Do you view the glass as half-full or half-empty? I hope you said "neither" — it's never good to see the world through a single filter. Artists must always figure out what they will paint and why. One role artists play in social change movements is to provide visuals for activists and create a cultural strategy to help shift the way people think about the world. Pop artist Andy Warhol, for example, introduced the idea of art not having to be about the big and powerful but rather the ordinary, mundane. He tapped into the cultural zeitgeist of the 1950s and 1960s by using recognizable images of consumer products, advertisements, and celebrities. He changed the world by making us question our throwaway and fickle society. His methods have been endlessly explored, challenged, and mimicked and have changed how we think about art and paintings. In 2016 Banksy created the 'Les Mis' Refugee Crisis. It is graffiti art that made a political statement questioning the power of people versus the government. Banksy's art changes the environments where it is placed, turning ordinary spots into tourist attractions: changing the world where these people live.

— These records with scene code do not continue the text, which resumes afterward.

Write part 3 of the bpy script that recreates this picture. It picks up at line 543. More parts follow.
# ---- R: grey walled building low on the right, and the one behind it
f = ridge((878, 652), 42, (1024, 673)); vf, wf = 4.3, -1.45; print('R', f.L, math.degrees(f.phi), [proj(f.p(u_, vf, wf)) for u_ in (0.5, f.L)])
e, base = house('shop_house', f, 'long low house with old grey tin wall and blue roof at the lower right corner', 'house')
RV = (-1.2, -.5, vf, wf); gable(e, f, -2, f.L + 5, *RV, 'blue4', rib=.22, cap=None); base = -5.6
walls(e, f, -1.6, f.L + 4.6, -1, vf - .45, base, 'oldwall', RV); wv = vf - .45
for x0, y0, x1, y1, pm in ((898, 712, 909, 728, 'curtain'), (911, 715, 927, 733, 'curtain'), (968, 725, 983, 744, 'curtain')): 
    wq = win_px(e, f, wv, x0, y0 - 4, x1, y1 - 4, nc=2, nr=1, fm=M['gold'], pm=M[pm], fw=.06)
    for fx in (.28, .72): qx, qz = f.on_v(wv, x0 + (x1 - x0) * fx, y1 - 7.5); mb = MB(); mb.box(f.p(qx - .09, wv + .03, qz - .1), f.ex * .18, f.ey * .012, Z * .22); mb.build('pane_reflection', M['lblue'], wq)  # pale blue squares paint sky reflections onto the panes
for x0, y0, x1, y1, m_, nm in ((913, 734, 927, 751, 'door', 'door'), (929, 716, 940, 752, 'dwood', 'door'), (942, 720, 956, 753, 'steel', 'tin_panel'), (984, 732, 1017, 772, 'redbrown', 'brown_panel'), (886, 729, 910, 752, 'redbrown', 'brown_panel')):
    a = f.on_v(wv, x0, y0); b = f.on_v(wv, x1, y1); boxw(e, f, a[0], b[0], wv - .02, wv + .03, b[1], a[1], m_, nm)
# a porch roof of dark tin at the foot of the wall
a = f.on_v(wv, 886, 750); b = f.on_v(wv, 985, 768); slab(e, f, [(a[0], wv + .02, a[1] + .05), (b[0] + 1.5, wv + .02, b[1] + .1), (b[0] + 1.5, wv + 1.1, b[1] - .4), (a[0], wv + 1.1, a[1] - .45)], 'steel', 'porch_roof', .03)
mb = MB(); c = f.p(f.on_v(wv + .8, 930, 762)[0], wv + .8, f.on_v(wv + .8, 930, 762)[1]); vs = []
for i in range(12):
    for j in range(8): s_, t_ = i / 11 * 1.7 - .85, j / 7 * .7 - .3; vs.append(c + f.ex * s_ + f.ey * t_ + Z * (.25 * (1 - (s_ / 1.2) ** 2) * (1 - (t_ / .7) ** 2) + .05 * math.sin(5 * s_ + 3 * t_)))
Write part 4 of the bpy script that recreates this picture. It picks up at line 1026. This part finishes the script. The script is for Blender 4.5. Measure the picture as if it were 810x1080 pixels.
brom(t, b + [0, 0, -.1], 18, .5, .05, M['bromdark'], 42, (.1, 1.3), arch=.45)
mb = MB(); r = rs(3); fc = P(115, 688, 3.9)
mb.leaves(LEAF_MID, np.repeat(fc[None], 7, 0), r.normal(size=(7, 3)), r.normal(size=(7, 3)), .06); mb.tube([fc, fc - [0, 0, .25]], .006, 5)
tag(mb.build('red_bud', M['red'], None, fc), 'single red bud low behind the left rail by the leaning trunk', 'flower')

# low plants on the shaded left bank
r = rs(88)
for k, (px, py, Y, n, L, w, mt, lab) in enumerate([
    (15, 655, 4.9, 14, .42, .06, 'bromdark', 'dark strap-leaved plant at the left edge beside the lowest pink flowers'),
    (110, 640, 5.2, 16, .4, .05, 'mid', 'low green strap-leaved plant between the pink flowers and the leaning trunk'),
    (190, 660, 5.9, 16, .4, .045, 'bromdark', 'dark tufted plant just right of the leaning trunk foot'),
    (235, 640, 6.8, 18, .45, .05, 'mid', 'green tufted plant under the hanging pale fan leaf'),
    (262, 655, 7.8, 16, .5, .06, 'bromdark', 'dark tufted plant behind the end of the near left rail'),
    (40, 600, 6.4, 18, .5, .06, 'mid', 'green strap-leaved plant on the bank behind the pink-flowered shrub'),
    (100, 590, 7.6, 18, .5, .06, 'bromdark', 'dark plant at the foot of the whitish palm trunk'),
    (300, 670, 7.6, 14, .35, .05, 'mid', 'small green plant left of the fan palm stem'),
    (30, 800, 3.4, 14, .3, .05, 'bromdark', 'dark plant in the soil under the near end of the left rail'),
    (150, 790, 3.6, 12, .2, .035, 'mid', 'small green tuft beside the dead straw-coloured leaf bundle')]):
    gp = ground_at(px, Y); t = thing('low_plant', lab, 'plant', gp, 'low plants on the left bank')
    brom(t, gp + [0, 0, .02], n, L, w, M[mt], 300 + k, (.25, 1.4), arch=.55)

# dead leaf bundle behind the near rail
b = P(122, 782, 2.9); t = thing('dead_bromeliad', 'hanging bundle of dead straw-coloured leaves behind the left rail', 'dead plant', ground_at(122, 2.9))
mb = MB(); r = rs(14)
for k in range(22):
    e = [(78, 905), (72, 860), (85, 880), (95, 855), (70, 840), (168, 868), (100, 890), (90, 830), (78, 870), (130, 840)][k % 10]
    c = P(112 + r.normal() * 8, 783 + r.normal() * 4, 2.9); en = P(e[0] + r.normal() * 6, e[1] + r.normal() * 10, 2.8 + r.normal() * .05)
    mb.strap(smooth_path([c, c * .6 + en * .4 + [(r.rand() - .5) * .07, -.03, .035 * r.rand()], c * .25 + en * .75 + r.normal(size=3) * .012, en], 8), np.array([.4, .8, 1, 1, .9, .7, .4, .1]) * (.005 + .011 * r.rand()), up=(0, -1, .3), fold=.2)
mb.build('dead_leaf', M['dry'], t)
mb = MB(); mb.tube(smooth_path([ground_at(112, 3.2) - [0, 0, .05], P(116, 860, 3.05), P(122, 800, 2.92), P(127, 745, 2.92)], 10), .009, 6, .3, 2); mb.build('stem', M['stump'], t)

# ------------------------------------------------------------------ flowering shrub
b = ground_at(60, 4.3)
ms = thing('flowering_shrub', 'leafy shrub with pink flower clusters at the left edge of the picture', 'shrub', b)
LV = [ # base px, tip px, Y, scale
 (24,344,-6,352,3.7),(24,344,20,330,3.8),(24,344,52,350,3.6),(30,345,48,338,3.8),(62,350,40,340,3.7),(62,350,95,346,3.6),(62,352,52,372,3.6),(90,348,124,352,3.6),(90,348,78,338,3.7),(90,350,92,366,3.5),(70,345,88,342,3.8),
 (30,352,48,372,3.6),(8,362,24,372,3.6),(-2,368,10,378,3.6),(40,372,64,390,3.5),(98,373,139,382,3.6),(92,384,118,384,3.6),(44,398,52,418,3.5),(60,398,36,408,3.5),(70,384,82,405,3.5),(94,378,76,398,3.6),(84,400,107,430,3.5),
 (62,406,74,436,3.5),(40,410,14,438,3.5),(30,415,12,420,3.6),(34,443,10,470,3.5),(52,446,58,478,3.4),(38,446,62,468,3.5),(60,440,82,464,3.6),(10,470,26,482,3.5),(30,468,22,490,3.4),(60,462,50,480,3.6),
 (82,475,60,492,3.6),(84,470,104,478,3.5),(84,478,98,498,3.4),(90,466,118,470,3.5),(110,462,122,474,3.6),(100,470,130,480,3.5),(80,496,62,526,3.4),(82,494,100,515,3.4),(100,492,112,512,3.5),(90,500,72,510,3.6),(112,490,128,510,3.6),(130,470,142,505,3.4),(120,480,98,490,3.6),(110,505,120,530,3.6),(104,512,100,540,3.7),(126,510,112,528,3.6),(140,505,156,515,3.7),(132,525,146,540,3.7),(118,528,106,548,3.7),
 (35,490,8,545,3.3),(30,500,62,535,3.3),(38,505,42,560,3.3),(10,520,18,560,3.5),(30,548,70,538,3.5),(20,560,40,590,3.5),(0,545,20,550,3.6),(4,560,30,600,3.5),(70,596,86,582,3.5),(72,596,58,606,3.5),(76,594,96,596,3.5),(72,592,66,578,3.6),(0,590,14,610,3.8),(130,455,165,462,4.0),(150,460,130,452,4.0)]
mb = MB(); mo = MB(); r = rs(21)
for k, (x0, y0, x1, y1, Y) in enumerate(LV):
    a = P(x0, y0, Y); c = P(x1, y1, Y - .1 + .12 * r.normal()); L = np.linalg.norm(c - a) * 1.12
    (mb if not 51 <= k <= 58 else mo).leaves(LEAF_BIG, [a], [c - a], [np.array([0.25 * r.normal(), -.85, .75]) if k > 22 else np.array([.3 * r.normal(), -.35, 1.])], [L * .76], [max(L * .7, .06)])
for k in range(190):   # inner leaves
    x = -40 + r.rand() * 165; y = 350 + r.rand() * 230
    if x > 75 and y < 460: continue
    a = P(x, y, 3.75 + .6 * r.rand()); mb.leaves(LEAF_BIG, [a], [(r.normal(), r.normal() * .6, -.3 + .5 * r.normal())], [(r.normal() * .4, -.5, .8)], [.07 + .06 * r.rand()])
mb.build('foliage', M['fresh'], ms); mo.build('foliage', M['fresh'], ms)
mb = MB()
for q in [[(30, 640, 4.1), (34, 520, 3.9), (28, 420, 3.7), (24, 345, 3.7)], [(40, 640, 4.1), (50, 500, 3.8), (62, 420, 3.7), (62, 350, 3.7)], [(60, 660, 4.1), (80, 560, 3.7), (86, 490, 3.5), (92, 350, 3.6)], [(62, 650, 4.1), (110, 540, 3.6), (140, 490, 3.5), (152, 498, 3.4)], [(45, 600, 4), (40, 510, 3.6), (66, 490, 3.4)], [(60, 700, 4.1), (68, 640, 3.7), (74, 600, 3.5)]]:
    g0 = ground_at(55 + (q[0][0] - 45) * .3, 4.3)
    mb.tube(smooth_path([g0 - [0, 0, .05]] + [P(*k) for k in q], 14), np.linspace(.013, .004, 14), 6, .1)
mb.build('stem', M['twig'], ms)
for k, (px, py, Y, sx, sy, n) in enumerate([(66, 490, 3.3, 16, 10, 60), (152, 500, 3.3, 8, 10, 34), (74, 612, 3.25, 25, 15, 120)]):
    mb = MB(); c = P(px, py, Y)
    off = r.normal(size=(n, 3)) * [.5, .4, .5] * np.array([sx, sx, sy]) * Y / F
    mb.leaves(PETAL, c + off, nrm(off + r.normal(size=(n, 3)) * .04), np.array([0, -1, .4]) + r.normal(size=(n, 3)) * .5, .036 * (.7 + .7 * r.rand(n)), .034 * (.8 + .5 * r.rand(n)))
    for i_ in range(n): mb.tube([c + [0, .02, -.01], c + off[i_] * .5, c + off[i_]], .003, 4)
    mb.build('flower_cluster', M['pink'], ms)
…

Similarly, Cindy Sheman depicts herself as a famous screen icon in Untitled Film Stills (1977-1980). She aligns identity with physical appearance, questioning the objectification of the female in contemporary society. While the world is full of problems and challenges, and I admire those that take the issues head-on, my work, today at least, takes a softer approach. It seeks to be the antidote for feeling overwhelmed and disconnected. In an attempt to connect with the senses both in the body and mind. It goes to places of travel and beauty to invoke a feeling that we are part of a global community but still rooted in the simple. One of the primary responsibilities of artists is to help people get to know and understand something with their minds and feel it emotionally and physically. By doing this, art can mitigate the numbing effect created by the glut of information facing us today. Perhaps art can even motivate people to turn thinking into doing. I am reminded of the powerful nature works by Georgia O'Keeffe. Her painting is close-up abstractions of flowers and the southwest landscape. She is credited as one of the leading figures in American Modernism. Her work represents a diversity of meanings; rather than stopping at pure representation, she blurs the boundaries between representation and abstraction. Like O' Keefe, I choose to use the world surrounding me as my subject. It is the environment that I am in that inspires me and lights me up, so that is what I paint. Looking at a painting I did of the Remmy towers in New York City in the spring, titled "Reflecting Architecture," I am reminded of how harmonizing Central Park is as it binds people and communities together. It is a gathering spot where I would bump into fellow dog walkers and joggers and share a greeting. Along the perimeter sits a collection of bustling buildings held at bay while nature provides space in a vast city. It sparkles in the spring with the budding of pink and lavender. The seasons have the concept of change and variety built into the natural cycle of living. My work celebrates the vitality of each passing season and connections to the rhythms of our lives. As an artist, I want to hold onto the beauty of the land, water, and sky.


I recently read a memoir by Kate Bowler titled, No Cure for Being Human (And Other Truths I Need to Hear). In her book, she describes three perspectives of time: tragic, apocalyptical, and everyday pastoral. I tend to paint the pastoral because the great sin in life is arrogance, becoming impervious to life itself, and failing to love what is present. Living in the moment means loving all that is possible. Art can encourage us to cherish intuition, uncertainty, and creativity and constantly search for new ideas. The work aims to inspire or soften the heart of the viewer. If that is accomplished, then it has been successful. May nature and art nurture you this spring.